Here's a cheery headline to start the week: Japan 2014 births fall to lowest on record but deaths rise.
From the FT:
Deaths outnumbered births in Japan last year by the widest margin on record, underscoring the scale of the challenge facing the government as it tries to ensure a dwindling pool of workers can support growing ranks of pensioners.
The urgency of getting the country's finances in order was highlighted this week as preliminary figures indicated that Japan's population fell by a record 268,000 in 2014.
According to the data published by the ministry of health, labour and welfare, births slipped by 2.8 per cent to a low of 1m, while deaths rose fractionally to a high of 1.27m…
If the current nationwide fertility rate of 1.4 stays unchanged, a task force warned in November, then Japan's population of 127m would drop by almost a third by 2060 and by two-thirds by 2110.
Even if the fertility rate were to rapidly rise to the replacement level of 2.07 by 2030 and then stay there, the population would keep falling for another 50 years before stabilising at a little less than 100m.
I tip my hat to Japanese Prime Minister Shinzo Abe for at least making the effort to shake up Japan's sluggish economy with his Abenomics reforms.
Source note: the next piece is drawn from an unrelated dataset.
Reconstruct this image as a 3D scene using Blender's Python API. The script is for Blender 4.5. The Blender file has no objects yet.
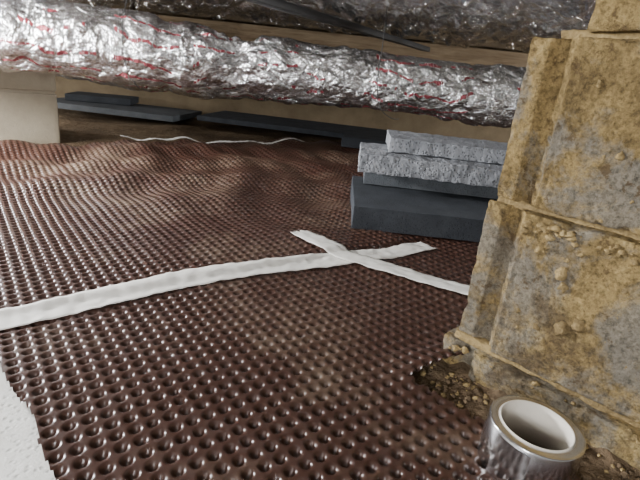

But it won't matter. Japan will never recover.
Try as he might, Abe can never be Japan's Reagan or Thatcher. As sick as Britain and America were before the Reagan and Thatcher revolutions, the problems facing both countries were political. A politician with sufficient charisma–Reagan–or cojones–Thatcher–could have fixed them. But you can't “fix” demographics with politics.
In a modern economy, consumer spending is the dominant contributor to GDP. But consumer spending requires consumers, and Japan has fewer of them every year. And the ones they do have are older and more inclined to save than spend.